— BEGIN Data extract —

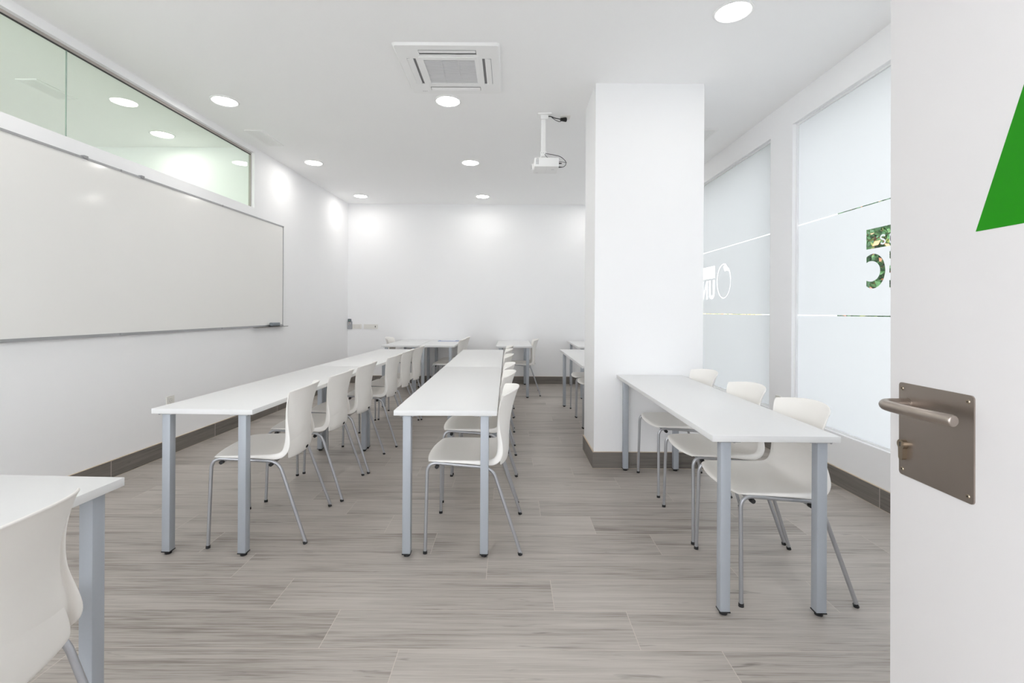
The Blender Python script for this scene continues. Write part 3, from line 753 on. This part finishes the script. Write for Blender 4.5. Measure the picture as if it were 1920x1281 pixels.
er = empty('board_eraser'); er.matrix_world = wb.matrix_world @ Matrix.Translation((0.0445, -0.235, -0.0103))
tag(er, 'grey board eraser lying on the whiteboard pen tray', 'eraser')
bm = bmesh.new(); add_box(bm, -0.018, 0.018, -0.09, 0.09, 0.012, 0.05, 0.007, 3); new_obj('grip', bm, M['felt'], er, auto=50)
bm = bmesh.new(); add_box(bm, -0.017, 0.017, -0.088, 0.088, 0.0, 0.012, 0.001); new_obj('felt_pad', bm, M['dark'], er)

# ------------------------------------------------------------ desks
TH, TT = 0.74, 0.025
LEG = 0.041
def make_desk(L_, W_):
    """origin on the floor at the desk's centre; long side along Y"""
    t = empty('desk')
    bm = bmesh.new(); add_box(bm, -W_ / 2, W_ / 2, -L_ / 2, L_ / 2, TH - TT, TH, 0.0012, 2)
    new_obj('tabletop', bm, M['laminate'], t, auto=40)
    for sx in (-1, 1):
        for sy in (-1, 1):
            cx = sx * (W_ / 2 - 0.042 - LEG / 2); cy = sy * (L_ / 2 - 0.018 - LEG / 2)
            bm = bmesh.new(); add_box(bm, cx - LEG / 2, cx + LEG / 2, cy - LEG / 2, cy + LEG / 2, 0.016, TH - TT - 0.001, 0.003, 2)
            lg = new_obj('leg', bm, M['grey_metal'], t, auto=40)
            bm = bmesh.new(); add_box(bm, cx - LEG / 2 - 0.001, cx + LEG / 2 + 0.001, cy - LEG / 2 - 0.001, cy + LEG / 2 + 0.001, 0.0125, 0.0165)
            add_cyl(bm, (cx, cy, 0.0), (cx, cy, 0.0125), 0.016, 0.016, 20)
            new_obj('foot', bm, M['black'], lg, auto=40)
            bm = bmesh.new()
            add_box(bm, cx - 0.055 if sx > 0 else cx - 0.034, cx + 0.034 if sx > 0 else cx + 0.055, cy - 0.03, cy + 0.03, TH - TT - 0.004, TH - TT)
            for ex in (-0.03, 0.03): add_cyl(bm, (cx + ex, cy - sy * 0.0 - 0.026, TH - TT - 0.007), (cx + ex, cy - 0.026, TH - TT - 0.003), 0.004, seg=10)
            new_obj('bracket', bm, M['alu'], t)
    return t
long_desk = make_desk(1.865, 0.515); short_desk = make_desk(1.30, 0.515)
used = {'l': False, 's': False}
def place_desk(kind, xc, yc, rz, lab, grp):
    src = long_desk if kind == 'l' else short_desk
    o = copy_tree(src) if used[kind] else src
    used[kind] = True
    o.location = (xc, yc, 0); o.rotation_euler = (0, 0, rz); tag(o, lab, 'desk', grp); return o
DL = 1.865
a = -0.0333
place_desk('l', -1.536 + 0.0333 * 0.93, 2.374 + 0.9325, a, 'long white desk of the left row, nearer of its two', 'long white desks')
place_desk('l', -1.536 + 0.0333 * 2.80, 2.374 + 2.80, a, 'long white desk of the left row, farther of its two', 'long white desks')
place_desk('l', -0.321 - 0.006 * 0.93, 2.372 + 0.9325, 0.006, 'long white desk of the middle row, nearer of its two', 'long white desks')
place_desk('l', -0.321 - 0.006 * 2.80, 2.372 + 2.803, 0.006, 'long white desk of the middle row, farther of its two', 'long white desks')
o = place_desk('l', 1.077 + 0.012 * 0.92, 1.919 + 0.921, -0.012, 'long white desk against the front of the pillar', 'long white desks'); o.scale = (1, 0.9855, 1)
o = place_desk('l', 0.894, 4.37 + 0.9325, 0.006, 'long white desk behind the pillar, only its left corner showing', 'long white desks'); o.scale = (0.93, 1, 1)
FT = 0.040
place_desk('s', -1.139 - 0.2575 - FT * 0.65, 1.412 - 0.65 + 0.01, -FT, 'white desk cut off at the left foreground edge of the photo', 'long white desks')
grp = 'short white desks against the back wall'
place_desk('s', -1.575, 6.80 + 0.627, 0, 'short white desk at the back wall nearest the left corner', grp)
place_desk('s', -1.050, 6.78 + 0.645, 0, 'short white desk at the back wall with papers on it', grp)
place_desk('s', 0.055, 6.76 + 0.655, 0, 'single short white desk at the back wall right of the middle row', grp)
place_desk('s', 1.215, 6.70 + 0.66, 0, 'short white desk at the back wall mostly hidden by the pillar', grp)

# papers on the back desk
pf = empty('paper_folder', (-1.0, 7.82, TH), 0.05); tag(pf, 'blue folder with papers lying on a back-wall desk', 'folder')
box('cover', -0.175, 0.155, -0.12, 0.11, 0.0, 0.006, M['bluepaper'], pf)
box('paper_sheets', -0.13, 0.10, -0.06, 0.135, 0.006, 0.014, M['paper'], pf)

# ------------------------------------------------------------ chairs
def catmull(P, n):
    out = []
    for i in range(len(P) - 1):
        p0, p1, p2, p3 = P[max(i - 1, 0)], P[i], P[i + 1], P[min(i + 2, len(P) - 1)]
        for k in range(n):
            t = k / n
            out.append(tuple(0.5 * (2 * b + (c - a_) * t + (2 * a_ - 5 * b + 4 * c - d) * t * t + (3 * b - a_ - 3 * c + d) * t ** 3) for a_, b, c, d in zip(p0, p1, p2, p3)))
    out.append(P[-1]); return out
# columns: centre x, centre z, side x, side z, half width, flange
SHELL = [
    (0.262, 0.449, 0.236, 0.454, 0.196, 0.002),
    (0.254, 0.461, 0.230, 0.463, 0.210, 0.004),
    (0.215, 0.467, 0.200, 0.470, 0.222, 0.008),
    (0.120, 0.459, 0.110, 0.472, 0.227, 0.013),
    (0.010, 0.450, 0.010, 0.472, 0.227, 0.019),
    (-0.070, 0.446, -0.062, 0.473, 0.222, 0.028),
    (-0.122, 0.456, -0.100, 0.482, 0.216, 0.036),
    (-0.156, 0.490, -0.114, 0.508, 0.211, 0.038),
    (-0.170, 0.545, -0.117, 0.552, 0.200, 0.032),
    (-0.175, 0.620, -0.114, 0.622, 0.187, 0.021),
    (-0.190, 0.710, -0.119, 0.708, 0.190, 0.012),
    (-0.216, 0.798, -0.136, 0.782, 0.204, 0.006),
    (-0.230, 0.825, -0.148, 0.803, 0.204, 0.003),
]
def make_shell_mesh():
    rows = catmull(SHELL, 3)
    T_ = [-1, -0.93, -0.8, -0.6, -0.4, -0.2, 0, 0.2, 0.4, 0.6, 0.8, 0.93, 1]
    bm = bmesh.new(); grid = []
    for i, (cx, cz, sx, sz, hw, fl) in enumerate(rows):
        a_, b_ = rows[max(i - 1, 0)], rows[min(i + 1, len(rows) - 1)]
        tx, tz = b_[2] - a_[2], b_[3] - a_[3]; l = math.hypot(tx, tz); tx /= l; tz /= l
        nx, nz = -tz, tx
        r = []
        def P(t):
            k = abs(t) ** 2.2
            return (cx + (sx - cx) * k, hw * t, cz + (sz - cz) * k)
        pe = P(1)
        for f_, o_ in ((1.0, 0.002 + fl * 0.2), (0.5, 0.002 + fl * 0.14)):
            r.append((pe[0] + nx * fl * f_, -(hw + o_), pe[2] + nz * fl * f_))
        for t in T_: r.append(P(t))
        for f_, o_ in ((0.5, 0.002 + fl * 0.14), (1.0, 0.002 + fl * 0.2)):
            r.append((pe[0] + nx * fl * f_, (hw + o_), pe[2] + nz * fl * f_))
        grid.append([bm.verts.new(p) for p in r])
    for A, B in zip(grid, grid[1:]):
        for k in range(len(A) - 1): bm.faces.new((A[k], A[k + 1], B[k + 1], B[k]))
    bmesh.ops.recalc_face_normals(bm, faces=bm.faces)
    me = bpy.data.meshes.new('seat_shell'); bm.to_mesh(me); bm.free()
    if sum(p.normal.z * p.area for p in me.polygons) < 0: me.flip_normals()
    # rear apron: the back panel carries on straight down behind the seat joint
    bm = bmesh.new(); bm.from_mesh(me); ap = []
    for z, cx, sx, hw in ((0.610, -0.1715, -0.112, 0.174), (0.560, -0.1705, -0.1165, 0.180), (0.52, -0.1710, -0.125, 0.188), (0.475, -0.1695, -0.132, 0.195), (0.444, -0.1665, -0.134, 0.197), (0.433, -0.1615, -0.132, 0.194)):
        ap.append([bm.verts.new((cx + (sx - cx) * abs(t) ** 2.2, hw * t, z + 0.008 * abs(t) ** 3 * (z < 0.5))) for t in T_])
    for A, B in zip(ap, ap[1:]):
        for k in range(len(A) - 1):
            f = bm.faces.new((A[k], A[k + 1], B[k + 1], B[k])); f.normal_update()
            if f.normal.x < 0: f.normal_flip()
    bm.to_mesh(me); bm.free()
    me.materials.append(M['plastic'])
    o = bpy.data.objects.new('seat_shell', me); COL.objects.link(o)
    so = o.modifiers.new('t', 'SOLIDIFY'); so.thickness = 0.0065; so.offset = -1
    ss = o.modifiers.new('s', 'SUBSURF'); ss.levels = 1; ss.render_levels = 1
    dg = bpy.context.evaluated_depsgraph_get(); dg.update()
    m2 = bpy.data.meshes.new_from_object(o.evaluated_get(dg)); m2.name = 'seat_shell'
    for p in m2.polygons: p.use_smooth = True
    o.modifiers.clear(); o.data = m2
    return o
TR_ = 0.0088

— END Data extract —

**What you need to do:** Return, unchanged, the lines from the first line of the material through the line that holds "bm, M['dark'], er)", inclusive, omitting pictures.

**Response:**
The Blender Python script for this scene continues. Write part 3, from line 753 on. This part finishes the script. Write for Blender 4.5. Measure the picture as if it were 1920x1281 pixels.
er = empty('board_eraser'); er.matrix_world = wb.matrix_world @ Matrix.Translation((0.0445, -0.235, -0.0103))
tag(er, 'grey board eraser lying on the whiteboard pen tray', 'eraser')
bm = bmesh.new(); add_box(bm, -0.018, 0.018, -0.09, 0.09, 0.012, 0.05, 0.007, 3); new_obj('grip', bm, M['felt'], er, auto=50)
bm = bmesh.new(); add_box(bm, -0.017, 0.017, -0.088, 0.088, 0.0, 0.012, 0.001); new_obj('felt_pad', bm, M['dark'], er)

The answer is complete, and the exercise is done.